Argonne and SLAC will develop artificial photosynthesis methods to enable direct air capture of CO₂ while expanding sources of energy through the conversion of CO₂ to fuels and other useful chemicals.

In this project, researchers will explore a molecular photoreactor that captures CO2 and converts it to fuels and useful chemicals. (Image by Argonne National Laboratory.

Leaves make it look easy, but capturing and using carbon dioxide (CO₂) from the air is a challenging process for scientists to mimic.

To artificially capture CO₂, chemists have developed ways to “scrub” it from air using chemicals that react very favorably with it. But even after it is captured, it’s often difficult to release and use for artificial photosynthesis.

The U.S. Department of Energy’s (DOE) Argonne National Laboratory and SLAC National Accelerator Laboratory will receive $4.5 million over three years from the DOE for research aimed at capturing carbon dioxide directly from air and converting it to useful products by artificial photosynthesis.

“We were thrilled to get the opportunity to do new science and to work on this challenge. It would be enormously satisfying to open up a new, environmentally sound means of generating energy. A major advancement in this area would be the highlight of my career.” — Ksenija Glusac, Argonne chemist, Solar Energy Conversion group, Chemical Sciences and Engineering division

CO₂ capture involves trapping the gas, transporting it to a storage location and isolating it. Together, Argonne and SLAC will focus on developing photochemical methods that enable CO₂ capture directly from air and that combine this capture with photochemical conversion to fuels and value-added chemicals.

Their goal is to improve the environment and expand sources of energy through the conversion of CO₂ to fuels and other value-added chemicals such as methanol and acrylic acid derivatives — both of which are used by the chemical industry to make polymers, including resins, plastics and glues.

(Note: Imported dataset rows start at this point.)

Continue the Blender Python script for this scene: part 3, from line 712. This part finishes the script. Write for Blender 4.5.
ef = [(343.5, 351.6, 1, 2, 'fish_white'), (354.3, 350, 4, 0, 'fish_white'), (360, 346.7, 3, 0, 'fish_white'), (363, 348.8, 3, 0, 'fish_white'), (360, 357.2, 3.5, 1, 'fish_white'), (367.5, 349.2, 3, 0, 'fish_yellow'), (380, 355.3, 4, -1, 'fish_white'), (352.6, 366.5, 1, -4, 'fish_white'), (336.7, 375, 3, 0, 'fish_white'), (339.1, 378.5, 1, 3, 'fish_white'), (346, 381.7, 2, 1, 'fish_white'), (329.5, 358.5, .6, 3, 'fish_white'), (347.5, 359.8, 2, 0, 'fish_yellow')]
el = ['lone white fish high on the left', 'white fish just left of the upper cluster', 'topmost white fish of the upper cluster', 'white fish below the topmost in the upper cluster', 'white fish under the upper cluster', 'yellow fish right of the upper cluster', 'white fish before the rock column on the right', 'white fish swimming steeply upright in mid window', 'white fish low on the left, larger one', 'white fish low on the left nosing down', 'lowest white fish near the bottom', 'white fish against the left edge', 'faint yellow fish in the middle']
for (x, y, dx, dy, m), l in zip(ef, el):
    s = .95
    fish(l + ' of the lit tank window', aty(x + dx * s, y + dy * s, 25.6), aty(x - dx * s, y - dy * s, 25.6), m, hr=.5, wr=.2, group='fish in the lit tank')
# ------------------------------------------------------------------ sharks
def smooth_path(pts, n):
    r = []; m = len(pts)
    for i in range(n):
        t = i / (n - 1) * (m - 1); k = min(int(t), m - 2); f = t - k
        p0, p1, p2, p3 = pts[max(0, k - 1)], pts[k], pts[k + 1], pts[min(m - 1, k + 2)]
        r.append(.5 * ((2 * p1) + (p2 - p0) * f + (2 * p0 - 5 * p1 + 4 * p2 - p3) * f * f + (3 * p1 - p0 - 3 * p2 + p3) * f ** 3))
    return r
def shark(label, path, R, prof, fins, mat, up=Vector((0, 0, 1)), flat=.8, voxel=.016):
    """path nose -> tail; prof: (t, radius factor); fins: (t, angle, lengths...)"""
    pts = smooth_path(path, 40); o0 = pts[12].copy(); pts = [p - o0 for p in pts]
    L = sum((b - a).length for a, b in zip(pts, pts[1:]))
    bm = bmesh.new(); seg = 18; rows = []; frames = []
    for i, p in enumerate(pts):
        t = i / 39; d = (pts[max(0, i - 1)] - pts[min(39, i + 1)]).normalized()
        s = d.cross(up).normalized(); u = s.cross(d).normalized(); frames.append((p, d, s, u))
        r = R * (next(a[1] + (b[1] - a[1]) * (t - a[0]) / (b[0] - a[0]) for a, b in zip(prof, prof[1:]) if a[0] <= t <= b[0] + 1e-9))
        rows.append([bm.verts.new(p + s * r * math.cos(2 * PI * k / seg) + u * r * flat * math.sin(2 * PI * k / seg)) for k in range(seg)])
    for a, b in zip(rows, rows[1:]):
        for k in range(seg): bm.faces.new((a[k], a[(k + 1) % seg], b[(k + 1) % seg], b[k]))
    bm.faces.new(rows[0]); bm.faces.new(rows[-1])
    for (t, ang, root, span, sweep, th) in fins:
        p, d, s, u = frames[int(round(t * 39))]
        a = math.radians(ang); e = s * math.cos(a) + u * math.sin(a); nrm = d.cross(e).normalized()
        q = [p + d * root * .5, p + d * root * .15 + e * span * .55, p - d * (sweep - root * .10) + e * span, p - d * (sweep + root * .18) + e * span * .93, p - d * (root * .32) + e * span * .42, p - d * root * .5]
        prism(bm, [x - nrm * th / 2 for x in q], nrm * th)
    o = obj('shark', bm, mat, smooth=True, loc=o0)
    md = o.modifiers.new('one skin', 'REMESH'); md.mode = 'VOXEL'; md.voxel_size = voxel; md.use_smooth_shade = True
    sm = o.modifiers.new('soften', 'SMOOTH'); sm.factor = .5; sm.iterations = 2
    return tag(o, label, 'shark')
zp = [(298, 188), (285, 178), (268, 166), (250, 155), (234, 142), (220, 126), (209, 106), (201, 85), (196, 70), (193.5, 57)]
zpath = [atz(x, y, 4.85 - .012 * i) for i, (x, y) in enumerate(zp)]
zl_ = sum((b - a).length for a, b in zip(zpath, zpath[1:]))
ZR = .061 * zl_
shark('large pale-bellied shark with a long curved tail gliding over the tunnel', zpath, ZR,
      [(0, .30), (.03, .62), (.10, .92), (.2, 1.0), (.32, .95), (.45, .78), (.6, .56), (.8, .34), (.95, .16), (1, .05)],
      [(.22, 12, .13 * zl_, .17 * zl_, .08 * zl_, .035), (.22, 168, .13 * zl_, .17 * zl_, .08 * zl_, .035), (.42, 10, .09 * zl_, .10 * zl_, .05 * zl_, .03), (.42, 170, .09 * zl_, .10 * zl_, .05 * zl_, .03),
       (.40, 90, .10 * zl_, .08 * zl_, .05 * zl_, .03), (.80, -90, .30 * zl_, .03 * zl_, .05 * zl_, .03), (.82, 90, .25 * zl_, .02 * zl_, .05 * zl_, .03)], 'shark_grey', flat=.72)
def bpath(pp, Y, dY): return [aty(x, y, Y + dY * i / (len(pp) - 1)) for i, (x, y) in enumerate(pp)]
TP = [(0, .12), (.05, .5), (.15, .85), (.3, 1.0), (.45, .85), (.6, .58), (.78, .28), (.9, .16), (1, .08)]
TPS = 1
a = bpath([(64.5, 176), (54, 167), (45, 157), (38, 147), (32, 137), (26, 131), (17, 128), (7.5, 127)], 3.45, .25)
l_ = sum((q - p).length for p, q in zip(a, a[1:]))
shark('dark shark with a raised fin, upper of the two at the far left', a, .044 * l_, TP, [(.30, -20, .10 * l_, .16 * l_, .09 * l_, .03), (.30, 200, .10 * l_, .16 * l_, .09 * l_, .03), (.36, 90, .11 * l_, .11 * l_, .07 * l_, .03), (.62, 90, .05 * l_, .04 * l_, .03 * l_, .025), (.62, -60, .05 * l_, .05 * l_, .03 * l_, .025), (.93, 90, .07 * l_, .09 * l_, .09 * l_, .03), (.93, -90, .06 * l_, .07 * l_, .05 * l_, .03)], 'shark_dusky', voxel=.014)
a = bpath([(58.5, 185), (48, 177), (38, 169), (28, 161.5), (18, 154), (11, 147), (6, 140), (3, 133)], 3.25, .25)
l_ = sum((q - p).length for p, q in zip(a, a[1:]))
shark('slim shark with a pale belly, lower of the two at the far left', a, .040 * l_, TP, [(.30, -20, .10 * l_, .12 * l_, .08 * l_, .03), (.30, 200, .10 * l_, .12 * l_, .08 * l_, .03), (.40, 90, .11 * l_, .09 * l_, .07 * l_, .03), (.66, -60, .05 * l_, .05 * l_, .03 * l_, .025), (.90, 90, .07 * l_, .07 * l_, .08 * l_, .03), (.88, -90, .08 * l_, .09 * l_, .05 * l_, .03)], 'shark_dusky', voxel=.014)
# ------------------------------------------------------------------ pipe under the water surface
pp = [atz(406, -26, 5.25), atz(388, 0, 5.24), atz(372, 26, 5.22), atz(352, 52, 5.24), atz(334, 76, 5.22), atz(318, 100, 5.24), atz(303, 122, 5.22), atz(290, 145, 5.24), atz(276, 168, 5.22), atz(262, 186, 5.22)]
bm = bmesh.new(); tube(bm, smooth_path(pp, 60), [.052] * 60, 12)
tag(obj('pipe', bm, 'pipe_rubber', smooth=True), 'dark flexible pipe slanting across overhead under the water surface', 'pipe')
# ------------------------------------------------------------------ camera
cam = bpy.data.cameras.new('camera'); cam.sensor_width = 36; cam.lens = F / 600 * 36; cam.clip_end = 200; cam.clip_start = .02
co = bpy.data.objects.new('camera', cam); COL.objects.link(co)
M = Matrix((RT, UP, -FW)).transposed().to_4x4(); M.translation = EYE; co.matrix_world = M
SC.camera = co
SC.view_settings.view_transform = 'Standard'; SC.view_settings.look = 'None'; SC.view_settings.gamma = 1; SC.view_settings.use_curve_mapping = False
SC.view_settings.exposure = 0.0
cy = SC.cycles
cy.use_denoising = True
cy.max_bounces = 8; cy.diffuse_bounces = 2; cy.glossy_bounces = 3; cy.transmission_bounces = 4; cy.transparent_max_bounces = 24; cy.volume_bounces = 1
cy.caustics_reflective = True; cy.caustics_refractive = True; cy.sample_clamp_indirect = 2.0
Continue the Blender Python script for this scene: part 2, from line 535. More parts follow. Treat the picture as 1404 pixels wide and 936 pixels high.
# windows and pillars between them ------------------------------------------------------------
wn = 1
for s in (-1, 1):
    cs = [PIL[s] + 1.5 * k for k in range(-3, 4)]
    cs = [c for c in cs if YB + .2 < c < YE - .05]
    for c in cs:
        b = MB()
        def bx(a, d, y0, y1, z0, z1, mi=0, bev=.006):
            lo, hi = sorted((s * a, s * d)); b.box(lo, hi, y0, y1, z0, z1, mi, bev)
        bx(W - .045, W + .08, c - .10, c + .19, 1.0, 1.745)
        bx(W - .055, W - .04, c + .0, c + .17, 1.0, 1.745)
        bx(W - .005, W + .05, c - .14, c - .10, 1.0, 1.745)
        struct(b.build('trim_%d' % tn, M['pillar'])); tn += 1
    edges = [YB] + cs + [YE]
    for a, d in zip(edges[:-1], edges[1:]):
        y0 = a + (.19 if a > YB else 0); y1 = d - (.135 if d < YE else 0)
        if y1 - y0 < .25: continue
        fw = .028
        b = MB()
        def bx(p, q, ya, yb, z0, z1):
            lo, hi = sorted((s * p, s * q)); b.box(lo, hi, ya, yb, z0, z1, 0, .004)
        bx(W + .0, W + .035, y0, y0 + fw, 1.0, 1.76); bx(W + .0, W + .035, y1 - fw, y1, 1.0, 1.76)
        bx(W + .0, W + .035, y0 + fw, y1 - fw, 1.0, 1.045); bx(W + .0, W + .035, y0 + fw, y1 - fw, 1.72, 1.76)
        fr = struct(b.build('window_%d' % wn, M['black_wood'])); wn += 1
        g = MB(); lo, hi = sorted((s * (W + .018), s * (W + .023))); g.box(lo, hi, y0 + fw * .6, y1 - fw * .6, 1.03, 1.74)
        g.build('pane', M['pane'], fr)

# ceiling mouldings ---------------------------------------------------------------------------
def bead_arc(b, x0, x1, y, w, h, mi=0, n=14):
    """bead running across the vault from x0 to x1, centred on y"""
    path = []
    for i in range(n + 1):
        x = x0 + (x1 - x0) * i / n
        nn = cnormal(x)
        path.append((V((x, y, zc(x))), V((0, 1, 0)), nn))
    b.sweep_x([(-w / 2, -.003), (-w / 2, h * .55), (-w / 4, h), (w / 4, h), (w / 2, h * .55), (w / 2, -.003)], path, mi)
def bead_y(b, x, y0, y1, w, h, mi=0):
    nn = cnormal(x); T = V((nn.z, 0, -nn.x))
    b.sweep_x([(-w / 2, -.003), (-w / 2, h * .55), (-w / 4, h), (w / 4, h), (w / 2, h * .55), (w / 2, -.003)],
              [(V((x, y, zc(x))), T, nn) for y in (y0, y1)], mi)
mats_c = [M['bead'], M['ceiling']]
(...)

Methanol also can be used as a fuel to generate electricity.

Ksenija Glusac, a chemist with the Solar Energy Conversion group in the Chemical Sciences and Engineering division at Argonne, will lead Argonne’s efforts as the principal investigator for the group.

Glusac has worked in the field of artificial photosynthesis since 2000, but combining CO₂ capture with photosynthesis is a new direction for her and her team.

“We were thrilled to get the opportunity to do new science and to work on this challenge,” said Glusac, who is also an associate professor of chemistry at the University of Illinois at Chicago. “It would be enormously satisfying to open up a new, environmentally sound means of generating energy.”

This photoreactor will be built up of molecular lego pieces, each designed to perform a certain function: chromophores that absorb and harvest the sunlight, molecules that capture CO2 from the atmosphere and catalysts that convert CO2 to value-added chemicals. Credit: Argonne National Laboratory

Glusac’s team has already contributed significantly to the field of artificial photosynthesis. After years of studying the interaction between matter and electromagnetic radiation, they expanded scientists’ understanding of what happens in materials in regard to the absorption of light — and the conversion of that light to energy.

“The current project builds on our extensive experience and opens up the opportunity of combining CO₂ capture with photosynthesis,” Glusac said.

Glusac and her team plan to use Argonne’s Advanced Photon Source (APS), SLAC’s Stanford Synchrotron Radiation Lightsource (SSRL) and SLAC’s Linac Coherent Light Source (LCLS) — all are DOE Office of Science User Facilities — to collect X-ray absorption and scattering measurements to better understand the CO₂ capture and photo-conversion mechanisms.

The APS’s high-energy storage ring generates ultrabright, hard X-ray beams for research in almost all scientific disciplines while SSRL provides electromagnetic radiation in the X-ray, ultraviolet, visible and infrared realms produced by electrons circulating in a storage ring. LCLS takes X-ray snapshots of atoms and molecules at work, providing atomic resolution detail on ultrafast timescales to reveal fundamental processes in materials, technology and living things.

Glusac and her team will take these measurements from samples of supramolecular structures called MOFs (metal-organic frameworks) that can absorb and harvest solar light and nodes that host two types of catalysts: reduction catalysts that can capture CO₂ from the air and reduce it to value-added chemicals and oxidation catalysts that can convert water to oxygen.

“Our approach aims to combine CO₂ capture and artificial photosynthesis into a single process, called photoreactive capture,” Glusac said. “We will explore molecular photoreactors that can both scrub CO₂ and use sunlight to convert it into useful chemicals. We have great hope for this endeavor.”

Argonne’s Laboratory Computing Resource Center will be used to perform the computational investigations of CO₂ capture and conversion mechanisms.

In addition to Glusac, Argonne’s team includes Lin Chen, David Kaphan, Karen Mulfort, Alex Martinson, David Tiede and Peter Zapol. Amy Cordones-Hahn from SLAC rounds out the group.

Projects were selected by competitive peer review and supported by DOE’s Office of Science.